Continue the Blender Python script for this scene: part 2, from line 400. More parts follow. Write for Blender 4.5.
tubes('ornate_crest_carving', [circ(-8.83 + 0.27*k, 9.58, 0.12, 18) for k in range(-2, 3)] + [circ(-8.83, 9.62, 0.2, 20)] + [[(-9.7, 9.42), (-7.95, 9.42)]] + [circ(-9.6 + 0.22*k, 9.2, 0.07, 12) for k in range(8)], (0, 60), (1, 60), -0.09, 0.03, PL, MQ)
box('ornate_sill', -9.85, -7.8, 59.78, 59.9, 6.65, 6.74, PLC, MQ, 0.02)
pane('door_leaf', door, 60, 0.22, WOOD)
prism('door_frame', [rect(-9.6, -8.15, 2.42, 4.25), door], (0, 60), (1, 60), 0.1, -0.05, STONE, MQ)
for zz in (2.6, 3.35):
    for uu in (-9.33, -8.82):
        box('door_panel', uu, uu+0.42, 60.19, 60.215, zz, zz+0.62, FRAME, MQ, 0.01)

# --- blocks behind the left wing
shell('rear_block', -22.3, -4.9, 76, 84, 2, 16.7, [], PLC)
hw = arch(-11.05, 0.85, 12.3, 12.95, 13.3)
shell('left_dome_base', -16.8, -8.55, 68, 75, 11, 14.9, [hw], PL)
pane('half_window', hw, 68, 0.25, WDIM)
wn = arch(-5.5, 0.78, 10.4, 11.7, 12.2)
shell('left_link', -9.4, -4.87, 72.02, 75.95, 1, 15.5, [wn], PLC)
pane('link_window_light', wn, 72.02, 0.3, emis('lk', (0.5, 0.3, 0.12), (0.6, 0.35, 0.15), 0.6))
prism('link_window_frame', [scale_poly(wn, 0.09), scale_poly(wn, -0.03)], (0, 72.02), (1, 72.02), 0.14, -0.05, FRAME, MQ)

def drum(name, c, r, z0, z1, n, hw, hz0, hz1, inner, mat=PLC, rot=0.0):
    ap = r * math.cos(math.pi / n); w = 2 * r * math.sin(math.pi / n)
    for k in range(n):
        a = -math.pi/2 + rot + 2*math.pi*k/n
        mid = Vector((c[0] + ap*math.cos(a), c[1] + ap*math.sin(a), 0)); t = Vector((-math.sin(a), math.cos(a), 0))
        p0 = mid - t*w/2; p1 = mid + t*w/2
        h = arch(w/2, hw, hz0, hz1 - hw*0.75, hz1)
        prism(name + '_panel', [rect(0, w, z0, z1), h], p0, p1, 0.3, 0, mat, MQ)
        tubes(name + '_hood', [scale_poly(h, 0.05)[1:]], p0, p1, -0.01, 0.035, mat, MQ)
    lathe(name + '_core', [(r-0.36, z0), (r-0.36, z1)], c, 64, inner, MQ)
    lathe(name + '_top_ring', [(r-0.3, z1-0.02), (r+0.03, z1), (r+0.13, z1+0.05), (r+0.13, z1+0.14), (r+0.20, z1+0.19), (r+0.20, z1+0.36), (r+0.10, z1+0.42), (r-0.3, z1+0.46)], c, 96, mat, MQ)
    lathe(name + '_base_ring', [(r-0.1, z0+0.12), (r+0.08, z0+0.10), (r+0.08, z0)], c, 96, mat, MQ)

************

Every line of the data above should be reproduced word for word.

_The result_.
Continue the Blender Python script for this scene: part 2, from line 400. More parts follow. Write for Blender 4.5.
tubes('ornate_crest_carving', [circ(-8.83 + 0.27*k, 9.58, 0.12, 18) for k in range(-2, 3)] + [circ(-8.83, 9.62, 0.2, 20)] + [[(-9.7, 9.42), (-7.95, 9.42)]] + [circ(-9.6 + 0.22*k, 9.2, 0.07, 12) for k in range(8)], (0, 60), (1, 60), -0.09, 0.03, PL, MQ)
box('ornate_sill', -9.85, -7.8, 59.78, 59.9, 6.65, 6.74, PLC, MQ, 0.02)
pane('door_leaf', door, 60, 0.22, WOOD)
prism('door_frame', [rect(-9.6, -8.15, 2.42, 4.25), door], (0, 60), (1, 60), 0.1, -0.05, STONE, MQ)
for zz in (2.6, 3.35):
    for uu in (-9.33, -8.82):
        box('door_panel', uu, uu+0.42, 60.19, 60.215, zz, zz+0.62, FRAME, MQ, 0.01)

# --- blocks behind the left wing
shell('rear_block', -22.3, -4.9, 76, 84, 2, 16.7, [], PLC)
hw = arch(-11.05, 0.85, 12.3, 12.95, 13.3)
shell('left_dome_base', -16.8, -8.55, 68, 75, 11, 14.9, [hw], PL)
pane('half_window', hw, 68, 0.25, WDIM)
wn = arch(-5.5, 0.78, 10.4, 11.7, 12.2)
shell('left_link', -9.4, -4.87, 72.02, 75.95, 1, 15.5, [wn], PLC)
pane('link_window_light', wn, 72.02, 0.3, emis('lk', (0.5, 0.3, 0.12), (0.6, 0.35, 0.15), 0.6))
prism('link_window_frame', [scale_poly(wn, 0.09), scale_poly(wn, -0.03)], (0, 72.02), (1, 72.02), 0.14, -0.05, FRAME, MQ)

def drum(name, c, r, z0, z1, n, hw, hz0, hz1, inner, mat=PLC, rot=0.0):
    ap = r * math.cos(math.pi / n); w = 2 * r * math.sin(math.pi / n)
    for k in range(n):
        a = -math.pi/2 + rot + 2*math.pi*k/n
        mid = Vector((c[0] + ap*math.cos(a), c[1] + ap*math.sin(a), 0)); t = Vector((-math.sin(a), math.cos(a), 0))
        p0 = mid - t*w/2; p1 = mid + t*w/2
        h = arch(w/2, hw, hz0, hz1 - hw*0.75, hz1)
        prism(name + '_panel', [rect(0, w, z0, z1), h], p0, p1, 0.3, 0, mat, MQ)
        tubes(name + '_hood', [scale_poly(h, 0.05)[1:]], p0, p1, -0.01, 0.035, mat, MQ)
    lathe(name + '_core', [(r-0.36, z0), (r-0.36, z1)], c, 64, inner, MQ)
    lathe(name + '_top_ring', [(r-0.3, z1-0.02), (r+0.03, z1), (r+0.13, z1+0.05), (r+0.13, z1+0.14), (r+0.20, z1+0.19), (r+0.20, z1+0.36), (r+0.10, z1+0.42), (r-0.3, z1+0.46)], c, 96, mat, MQ)
    lathe(name + '_base_ring', [(r-0.1, z0+0.12), (r+0.08, z0+0.10), (r+0.08, z0)], c, 96, mat, MQ)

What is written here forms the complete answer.